The answer is simple: hire HR directors and specialists that understand proper hiring practices to not run afoul of the law. An effective hiring manager realizes that race is neither effective nor legal to use in screening applicants. Once again, the law is already clear on this. If you have an employer with a selection process that unfairly discriminates against blacks (intentionally or not), they are subject to punishment under the law.
Firstly, it's important to remember that this study is not evaluating success rates vs. whites. It is intended to study the success rate of various "whitening techinques" among non-white applicants. I think it is conducted poorly when compared to the research they cite (link below).
To the study: I have a few issues with the methods:
1. The sample size is extremely small considering the scope of employers and geographical area covered. A similar study evaluated 2445 resumes in just two major metro areas. This study evaluates 1600 nationwide.
2. Varied industries and various job types were used for the same generic resume. The study doesn't explain it's randomization or the selection rates across the job types.
3. No employer got more than one resume.
4. There was no control group.
They submitted four names:
Lamar J. Smith vs. L. James Smith (Black vs. "Whitened")
Lei Zhang vs. Luke Zhang (Asian vs. "Whitened")
The OVERALL rejection rate (no callbacks) - 83.3% (which is surprisingly low based on my own experience with resumes). The total number of resumes generating some form of response was ony 267. They applied to 1600 different jobs at 1600 different employers across 6 job types.
From the study:
"Whitening the name only (versus not whitening at all) didnot make a statistically significant difference for black applicants (13% versus 10%) but led to amarginally significant increase in callbacks for Asians (18% versus 11.5%, z = 1.83, p < .10)"

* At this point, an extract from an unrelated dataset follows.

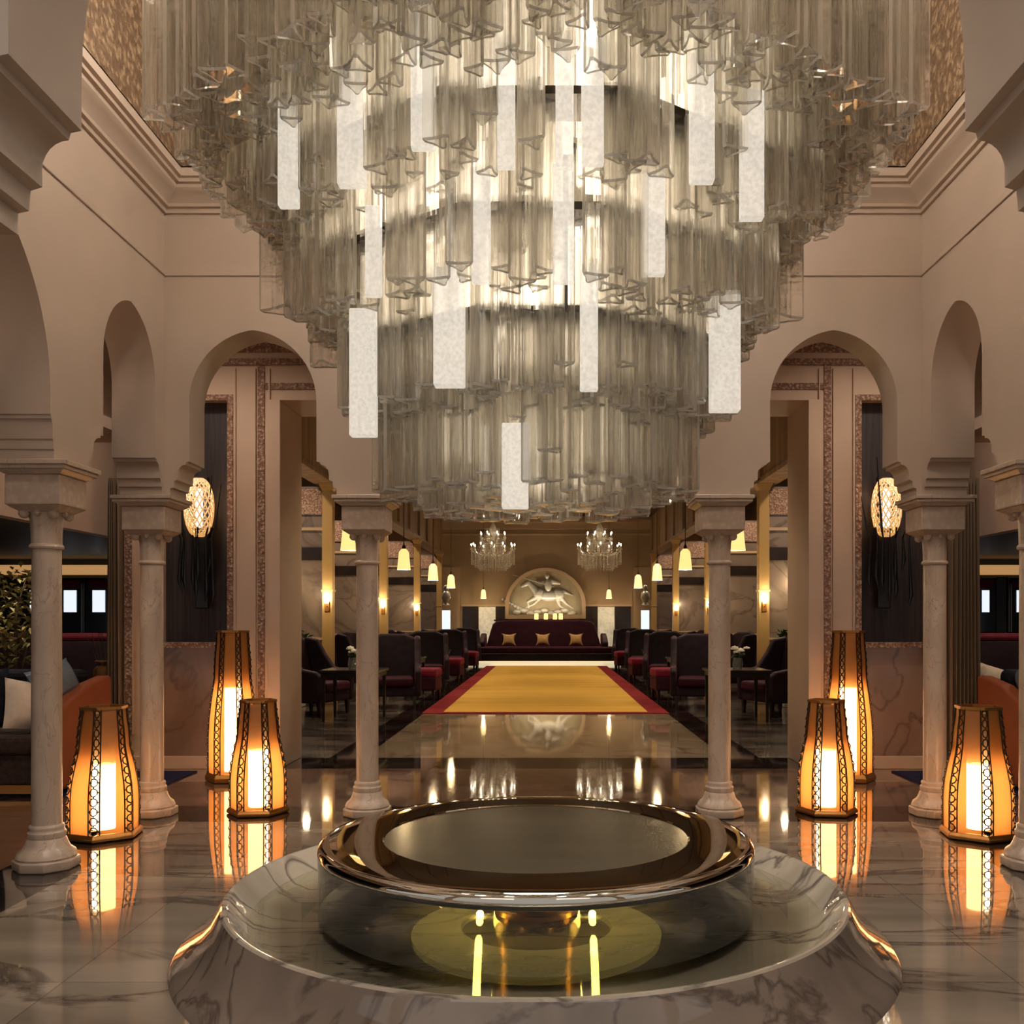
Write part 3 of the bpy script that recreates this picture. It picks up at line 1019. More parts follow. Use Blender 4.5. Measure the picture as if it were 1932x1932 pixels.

I believe this means they chose too ambiguous a name in both cases. Luke Zhang and Lei Zhang don't suggest any difference in race to the common observer. I have a similar thought to the name Lamar, but I'll grant them that one.
Quoting again:
"If hewhitened both his first name and the experiences, he would receive 2.5 times as many callbacksas he would with the original, unwhitened résumé" - The strongest argument of the study. And a difference of
35 resumes across 1600 (once again, across industries and across employers) is the total difference... I would much rather see the variance between employers, but the university IRB rejected that possibility.
The study shows what it shows, but I don't think it's very useful as it was designed, as there no way to assign causality to any one factor.
http://www.nber.org/papers/w9873.pdf - One of the cited studies,
"Are Emily and Greg More Employable than Lakisha and Jamal? A Field Experiment on Labor Market Discrimination" -
Bertrand and Mullainathan (2004) contains a better design, is much more well-explained, and contains a detailed breakdown of the confounds (page 20-it's worth the read), although the N is still low (2445).